Exercise goal:
Starting at the line that contains "-4, 10, .034)", copy each line through the final one exactly as written.

==== Data section

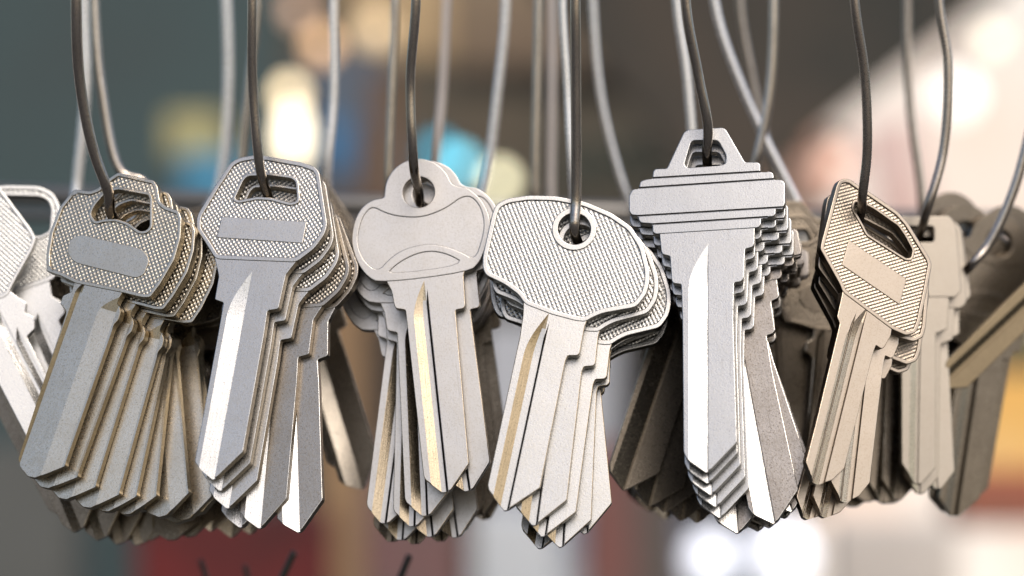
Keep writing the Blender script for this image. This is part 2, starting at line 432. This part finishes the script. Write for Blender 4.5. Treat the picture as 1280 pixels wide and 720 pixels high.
E = Type(M_E, -8, 17, (883, 192), 0.0, 0,
    bow=[(855,168),(860,164.5),(903,161.7),(908,164),(931.7,205),(948,205),(951,208),(950.7,216.7),(963,216.5),(967,219),(968,226.7),(978,227),(981.7,231),(981.7,256.7),(979,262),(970,263),(970,270),(967,273),(952,274),(951.7,283),(948,287),(820,295),(816,292),(816,282),(802,281),(799,278),(798,271.7),(790,271),(786.7,266),(786.7,247),(791,239),(799,237.5),(801,229),(806,227),(816,225),(817,216),(820,213.3),(834,213)],
    blade=[(825,290),(944,283),(943,308),(940,311),(931.7,313),(930,350),(926,354),(918,355),(917,400),(921.7,554),(889.6,587.5),(883.3,591),(859,575),(855,566.7),(853.5,400),(852,357),(842,356),(840,352),(838,322),(829,320),(827,316),(825,296)],
    tip=(884,591), hole=[(865,178),(898,178),(908,197),(907,207),(900,209),(860,212),(856,208)], panel=False, fr=2.4,
    lines=[((820,224.7),(951.7,216.8)),((800,237.3),(970,226)),((797,272.3),(972,261.7)),((816.7,282.6),(951.7,274))],
    grooves=[((886,306), 24, 5, 58, .04)])
F = Type(M_F, 15, 11, (1076, 262), 0.0, 14,
    bow=[(1042.5,235),(1046,227),(1052,224.5),(1060,225.5),(1072,234),(1086,242.5),(1120,266),(1132.5,280),(1160,325),(1162,333),(1156,365),(1147.5,405),(1142.5,417),(1130,421),(1112,413),(1051,367),(1047.5,357.5),(1022.5,312.5),(1023.8,305)],
    blade=[(1051,363),(1113,408),(1111,421),(1102.5,436),(1099,437),(1092.5,432.5),(1089,442.5),(1053,586.7),(1038,601),(1020,606.7),(1015,604),(1005,578),(1017.5,530),(1047.5,405),(1044,397),(1050,370)],
    tip=(1020,606.7), hole=[(1065,262),(1066,254),(1075,255),(1090,263),(1120,284),(1129,297),(1138,314),(1136,324),(1130,324),(1082.5,294),(1077,283)], hole_fr=3,
    label=([(1058.8,301),(1131,350),(1122.5,382.5),(1050,332.5)], 1.5), rim=5.5, border=3.5, fr=4,
    grooves=[((1083,384), 19, 4.2, 52, .3), ((1068,392), 3.5, 3.5, 24, .3)])
G = Type(M_G, 6, 10, (1150, 288), 0.03, 1,
    bow=[(1118,272),(1186,271),(1193,281),(1195,297),(1200,365),(1193,373),(1115,372),(1108,365),(1108,282)],
    blade=[(1120,369),(1185,370),(1183,412),(1168,418),(1168,585),(1150,606),(1142,604),(1126,580),(1125,418),(1116,412)],
    tip=(1147,606), hole=[(1132,284),(1166,284),(1166,304),(1132,304)], panel=False, fr=9,
    label=([(1146,335),(1178,335),(1178,357),(1146,357)], 1.5), grooves=[((1150,385), 13, 3, 30, .3)])
H0 = Type(M_H, 4, 14, (-45, 262), 0.018, -27,
    bow=[(-95,262),(-60,225),(-5,228),(40,288),(46,300),(42,312),(17,357),(10,372),(-50,392),(-92,352)],
    blade=[(-42,382),(12,364),(22,372),(34,380),(32,392),(44,398),(44,412),(34,422),(108,568),(84,594),(70,598),(57,592),(-30,424),(-40,410),(-46,395)],
    tip=(72,598), hole=[(-75,262),(-40,240),(-20,255),(-20,270),(-58,290),(-70,280)], rim=5, fr=6,
    grooves=[((-2,384), 14, 4, 30, .3), ((22,410), 10, 3, 24, .3)])
H1 = Type(M_H, 4, 14, (36, 268), 0.025, -24,
    bow=[(-60,262),(-30,238),(6,233),(50,234),(68,243),(77,262),(76,292),(80,318),(78,335),(68,351),(22,367),(-30,372),(-75,340),(-85,300)],
    blade=[(8,363),(62,349),(66,372),(80,380),(82,392),(74,402),(146,545),(132,580),(118,588),(103,578),(20,415),(10,400)],
    tip=(118,588), hole=[(2,246),(50,247),(61,252),(65,262),(63,290),(50,297),(0,290)], rim=6, fr=8,
    grooves=[((48,392), 16, 4, 30, .3)])
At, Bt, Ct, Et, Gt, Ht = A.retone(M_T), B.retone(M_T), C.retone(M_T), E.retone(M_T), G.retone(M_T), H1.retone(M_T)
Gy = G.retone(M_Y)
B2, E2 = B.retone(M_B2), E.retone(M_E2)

# ------------------------------------------------------------------ bunches
hA = bunch(A, [(55,611,19.8),(78,625,17.4),(108,636,15.6),(131,641,12.2),(158,645,6),(203,648,-5),(176,640,1.5),(232,652,-5.5),(248,644,-9.5),(222,655,-3)],
    'front key blank with a smooth oval plate and wide D-shaped hole, its groove edge brassy',
    '%s blank from the front in the olive brass-edged bunch behind the oval-plate key', 'oval-plate key blanks on one ring')
hB = bunch(B, [(275,614,10.3),(284,636,10),(324,661,5.2),(373,666,-1.6),(300,660,7)],
    'front key blank with an oblong plate on a knurled bow and a bright flame-shaped groove',
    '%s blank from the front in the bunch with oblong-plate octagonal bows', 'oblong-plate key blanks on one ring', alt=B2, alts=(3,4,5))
hC = bunch(C, [(583,614,-8.5),(530,645,-2.4),(514,658,1.5),(478,654,7.5),(537,671,-6),(499,675,4),(568,672,-8)],
    'front round-bowed key blank with a circular eyelet tab and curved ridges',
    '%s blank from the front in the bunch of round-bowed keys with eyelet tabs', 'round-bowed key blanks on one ring')
hD = bunch(Dk, [(669,657,7.5),(680,671,8.5),(702,684,3.2),(733,667,-5),(676,686,9)],
    'front key blank whose broad angular bow is knurled all over round a small hole',
    '%s blank from the front in the bunch with broad fully knurled bows', 'broad knurled key blanks on one ring')
hE = bunch(E, [(885,604.5,0),(889,619,0),(895,634,-.3),(900,648,-.6),(968,655,-10.7),(990,640,-17),(922,667,-3.5),(982,648,-15.5),(962,660,-9),(948,664,-7),(994,632,-19),(930,662,-2)],
    'front key blank with a stepped bar-shaped bow and trapezoid tab on top',
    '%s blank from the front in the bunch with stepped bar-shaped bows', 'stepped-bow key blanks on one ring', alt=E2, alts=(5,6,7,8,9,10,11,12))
hF = bunch(F, [(1055,629,6.5),(1030,648,11.5),(1008,650,15)],
    'front warm-toned key blank with a slanting oblong plate and long slot',
    '%s blank from the front in the warm bunch with slanting plates and slots', 'slant-plate key blanks on one ring')
hG = bunch(G, [(1150,618,2),(1172,612,-2),(1122,626,3),(1104,630,5),(1094,626,6)],
    'soft-focus grey key blank with a plain rounded rectangular bow',
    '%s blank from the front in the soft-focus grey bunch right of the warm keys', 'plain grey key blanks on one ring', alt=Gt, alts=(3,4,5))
hH = bunch(H0, [], 'very bright key blank cut off at the left edge, knurled bow, blade leaning right', '', 'bright key blanks at the left edge')
hH1 = bunch(H1, [], 'bright key blank with a large open slot, right behind the leftmost blank', '', 'bright key blanks at the left edge')
BK = 'dark key blanks in the back row'
def dark(typ, tips, where, yaw, pitch, y0):
    return bunch(typ, tips, 'foremost dark back-row blank ' + where, '%s dark back-row blank from the front ' + where, BK, False, yaw, pitch, y0)
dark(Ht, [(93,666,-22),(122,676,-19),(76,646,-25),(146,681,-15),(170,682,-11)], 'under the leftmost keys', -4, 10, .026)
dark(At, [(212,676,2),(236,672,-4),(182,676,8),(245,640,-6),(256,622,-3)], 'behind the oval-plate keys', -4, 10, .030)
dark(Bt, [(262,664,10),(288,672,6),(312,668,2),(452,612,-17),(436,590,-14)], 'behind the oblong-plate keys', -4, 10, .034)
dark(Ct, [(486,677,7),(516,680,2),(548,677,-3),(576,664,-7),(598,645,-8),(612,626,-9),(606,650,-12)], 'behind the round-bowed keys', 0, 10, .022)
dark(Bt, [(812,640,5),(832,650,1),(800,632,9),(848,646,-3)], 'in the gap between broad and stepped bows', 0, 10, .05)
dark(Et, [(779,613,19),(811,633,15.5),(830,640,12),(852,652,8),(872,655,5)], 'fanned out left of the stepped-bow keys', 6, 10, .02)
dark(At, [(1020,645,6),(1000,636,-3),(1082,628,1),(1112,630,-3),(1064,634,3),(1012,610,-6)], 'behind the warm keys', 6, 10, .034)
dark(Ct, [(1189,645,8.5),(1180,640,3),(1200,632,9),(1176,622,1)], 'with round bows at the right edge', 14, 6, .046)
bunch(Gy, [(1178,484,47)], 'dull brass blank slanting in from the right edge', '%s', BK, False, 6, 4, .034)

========

Task answer:
dark(Bt, [(262,664,10),(288,672,6),(312,668,2),(452,612,-17),(436,590,-14)], 'behind the oblong-plate keys', -4, 10, .034)
dark(Ct, [(486,677,7),(516,680,2),(548,677,-3),(576,664,-7),(598,645,-8),(612,626,-9),(606,650,-12)], 'behind the round-bowed keys', 0, 10, .022)
dark(Bt, [(812,640,5),(832,650,1),(800,632,9),(848,646,-3)], 'in the gap between broad and stepped bows', 0, 10, .05)
dark(Et, [(779,613,19),(811,633,15.5),(830,640,12),(852,652,8),(872,655,5)], 'fanned out left of the stepped-bow keys', 6, 10, .02)
dark(At, [(1020,645,6),(1000,636,-3),(1082,628,1),(1112,630,-3),(1064,634,3),(1012,610,-6)], 'behind the warm keys', 6, 10, .034)
dark(Ct, [(1189,645,8.5),(1180,640,3),(1200,632,9),(1176,622,1)], 'with round bows at the right edge', 14, 6, .046)
bunch(Gy, [(1178,484,47)], 'dull brass blank slanting in from the right edge', '%s', BK, False, 6, 4, .034)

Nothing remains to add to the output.